Let us fast forward to two months later. Departure time has come. For the past week Steve has been trying to tell his students that he had to go back to his country and to say the least the news was far from welcome. The no, please dont' go, stay here, when are you coming back abounded all expressed in the English Steve had painstakingly taught our primary students during two whole months. And every one's feelings were summed up in Kajal's words when she said: were are so grateful because that you all the way over from England just to help us. She somehow echoed what I would like to say to him.

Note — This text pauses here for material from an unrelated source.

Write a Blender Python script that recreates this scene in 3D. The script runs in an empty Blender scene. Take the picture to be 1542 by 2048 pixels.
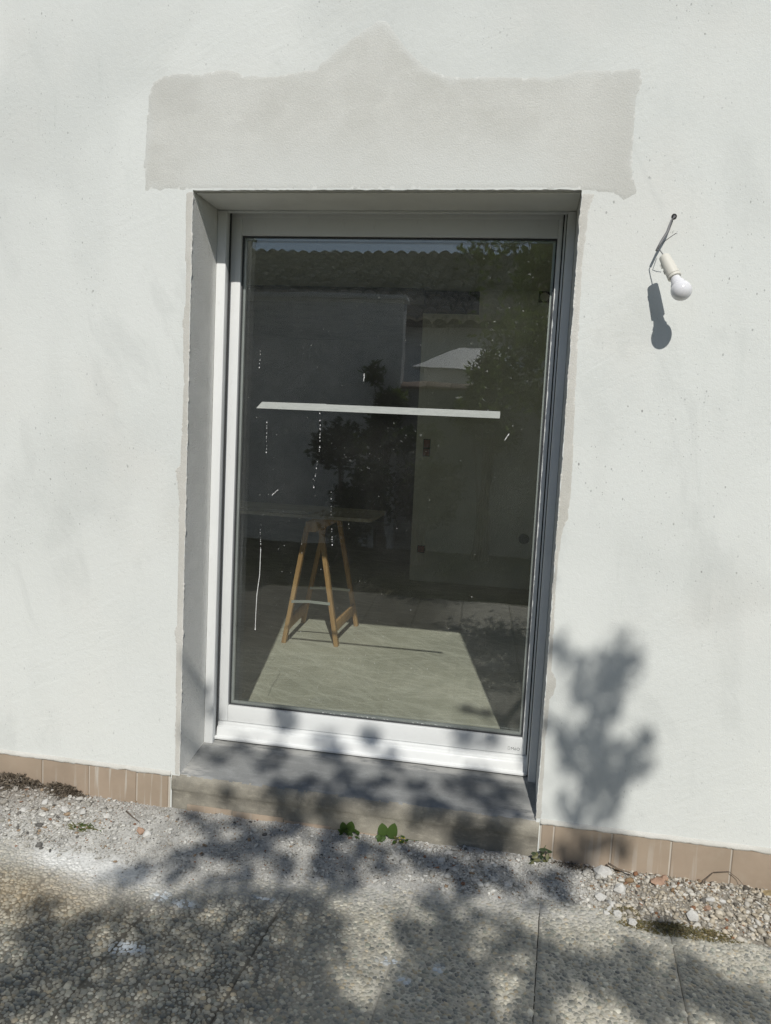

You may ask what Steve did during these months. His meticulous blog gives an account of his weeks with us and I must confess I enjoyed reading it as it gave me a insight into our work seen through someone else's eyes. I of course had only second hand knowledge of his work. As luck would have it, Steve came at a time when our spoken English teacher had taken long leave of absence and we were in a quandary about how we would manage. The pupils in question were those of classes II to V and a lively lot at that. But Steve was not one to be deterred and took the task head on. 128 primary kids divided in 4 groups was quite a handful for anyone but Steve did a super job. Everyone was impressed. I use to get bribes of the going ons either by our coordinator or by Steve himself. I was told about the small pranks, the occasional mischief and antics but also about the incredible progress the children made under Steve's guidance. I was pleasantly surprised to learn that even the parents felt that their children were learning English. This was a huge moment for me as how could I forget the very first words uttered to me well before it all began: teach our children English. It had taken a young college rugby player and stellar student to do that. Hats off to him.

But there was another side of Steve, one I have the privilege to be privy to quite inadvertently. It was a Saturday morning and Steve's day off. We on the other hand were all set to take little Manisha to boarding school. We had all gathered in the kitchen of my home and were waiting for the car when Steve came down for a late breakfast. On hearing that we were off to the boarding school he decided to come along, breakfast forgotten. It was a memorable day in more ways than one. Steve truly liked the school and was even treated to a spot of colonial spin off as he was feted by the house master who fell backwards to please him. We all had a merry laugh though in hindsight Steve felt a little sheepish. That day I saw another side of Steve one that I can only sum up with a reference to my favourite book the Little Prince: Steve knew the fox's secret and saw with his heart. In the weeks to come Steve was to visit the boarding school twice: once on PTM day, and on Independence Day where he was even seated on the VVIP sofa! Each time was special for him and us.

During his two months with us, I have had the occasion to share my thoughts, dreams, fears, angst and more with Steve. He always listened and strangely made me feel better as he managed to chase my blues and fill me with quiet optimism. I deeply value the moments we spent together.

Soon Steve will leave India leaving fond memories in our hearts. The children will stay in touch thanks to the web camera he gave them as a parting gift. I, on the other hand will find myself browsing photographs and remembering this very special volunteer.